I’m comforted by a common scene depicted in the burial chambers in the catacombs of Callistus, in Rome. Seven youths are pictured gathered around a table, enjoying a convivial meal. The table is laden with two platters of fish. Seven large baskets brimming with loaves of bread stand on the floor beside the table. There is a flask of wine.

Early Christians held meals on the anniversary of a loved one’s death. These banquets were considered illustrating and parallel to the heavenly banquets the deceased person was enjoying in Paradise. The moral is that for all eternity the deceased will rejoice, never to know sorrow again, “and the days of your mourning shall come to an end” (Antiphon, morning prayer, Tuesday, week II of Advent).

I believe in the Resurrection of the dead. The Almighty Creator who called things from nothingness into being can also call humans from death into incorruptible life (Rom.4:17).

I believe death is the doorway to reunion with loved ones. The ties of love and affection which knots us as one throughout our lives do not unravel with death.
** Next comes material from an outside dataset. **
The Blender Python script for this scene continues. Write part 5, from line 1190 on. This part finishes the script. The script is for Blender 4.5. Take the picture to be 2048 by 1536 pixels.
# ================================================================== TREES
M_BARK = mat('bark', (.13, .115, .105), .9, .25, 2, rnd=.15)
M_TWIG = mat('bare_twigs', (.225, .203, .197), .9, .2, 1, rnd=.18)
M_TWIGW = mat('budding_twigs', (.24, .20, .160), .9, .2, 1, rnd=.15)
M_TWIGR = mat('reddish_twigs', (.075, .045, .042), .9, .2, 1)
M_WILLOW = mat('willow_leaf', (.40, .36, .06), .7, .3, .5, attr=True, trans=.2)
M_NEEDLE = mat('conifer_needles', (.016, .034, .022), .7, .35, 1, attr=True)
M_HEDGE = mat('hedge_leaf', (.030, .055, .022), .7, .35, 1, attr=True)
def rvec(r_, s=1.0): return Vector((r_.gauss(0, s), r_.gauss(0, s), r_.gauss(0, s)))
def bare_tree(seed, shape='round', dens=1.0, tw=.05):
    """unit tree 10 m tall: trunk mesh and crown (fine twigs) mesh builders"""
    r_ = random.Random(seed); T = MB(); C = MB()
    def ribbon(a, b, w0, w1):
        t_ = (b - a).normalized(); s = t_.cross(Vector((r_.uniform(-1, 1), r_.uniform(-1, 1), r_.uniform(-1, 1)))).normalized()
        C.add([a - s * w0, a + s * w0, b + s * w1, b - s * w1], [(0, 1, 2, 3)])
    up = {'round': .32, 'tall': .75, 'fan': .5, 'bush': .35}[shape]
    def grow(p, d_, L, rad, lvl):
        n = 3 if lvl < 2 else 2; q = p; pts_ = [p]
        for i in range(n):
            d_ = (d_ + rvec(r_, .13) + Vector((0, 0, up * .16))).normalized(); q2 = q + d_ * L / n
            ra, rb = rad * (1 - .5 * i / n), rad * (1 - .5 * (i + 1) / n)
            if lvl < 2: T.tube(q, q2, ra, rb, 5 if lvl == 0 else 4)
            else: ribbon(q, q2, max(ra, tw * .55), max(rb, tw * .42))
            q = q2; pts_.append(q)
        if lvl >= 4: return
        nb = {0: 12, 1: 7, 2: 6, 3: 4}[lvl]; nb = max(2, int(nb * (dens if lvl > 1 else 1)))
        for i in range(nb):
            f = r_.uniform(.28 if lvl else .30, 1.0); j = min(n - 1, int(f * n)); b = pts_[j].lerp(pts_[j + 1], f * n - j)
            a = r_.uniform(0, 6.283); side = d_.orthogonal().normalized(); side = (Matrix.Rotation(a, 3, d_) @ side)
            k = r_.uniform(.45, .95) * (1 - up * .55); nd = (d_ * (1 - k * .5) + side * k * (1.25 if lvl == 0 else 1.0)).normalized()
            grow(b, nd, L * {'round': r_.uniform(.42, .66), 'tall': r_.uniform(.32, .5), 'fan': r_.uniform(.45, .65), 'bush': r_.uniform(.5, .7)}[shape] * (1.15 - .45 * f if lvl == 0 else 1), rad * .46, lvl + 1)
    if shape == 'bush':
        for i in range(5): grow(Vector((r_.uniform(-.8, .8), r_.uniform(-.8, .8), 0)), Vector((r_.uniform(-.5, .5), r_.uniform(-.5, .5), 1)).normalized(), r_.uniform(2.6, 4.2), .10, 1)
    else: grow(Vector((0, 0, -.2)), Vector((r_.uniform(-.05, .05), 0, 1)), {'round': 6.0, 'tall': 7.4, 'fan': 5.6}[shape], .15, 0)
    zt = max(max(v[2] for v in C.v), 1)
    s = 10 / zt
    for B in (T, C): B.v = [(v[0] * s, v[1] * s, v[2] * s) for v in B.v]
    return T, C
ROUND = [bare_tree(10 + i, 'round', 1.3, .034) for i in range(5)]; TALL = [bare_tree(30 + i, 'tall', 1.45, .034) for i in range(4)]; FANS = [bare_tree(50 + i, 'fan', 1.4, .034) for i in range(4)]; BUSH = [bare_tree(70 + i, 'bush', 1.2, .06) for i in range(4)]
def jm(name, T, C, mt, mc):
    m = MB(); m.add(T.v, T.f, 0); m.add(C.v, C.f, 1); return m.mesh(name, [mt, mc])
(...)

I hope to meet with God’s “well done.” And I will experience gratitude for the grandeur and vitality of my human life. I will give God thanks for the road I travelled, thank him for “my story.”

I’ll end with two stories of death-bed experiences in which I was involved. One involved a lady I knew for many years. There was silence for a long time. I held her hand. Eventually she said “I guess I’m going to leave.” I said “I know.” With a slight smile she said “I never died before.” I said, “I know.” In a whisper she said “I think we’ll make it. Tom.” Then she said “I want to pray a bit.” She whispered “My Father, take me home because of Jesus, and Father, take care of this good guy here. He has given me love, and he has been my friend. Amen.”

The second death-bed story involved a man I knew since high school. With his final words he said not “good-bye” but “forgive me.” It was the most profound good-bye I ever heard.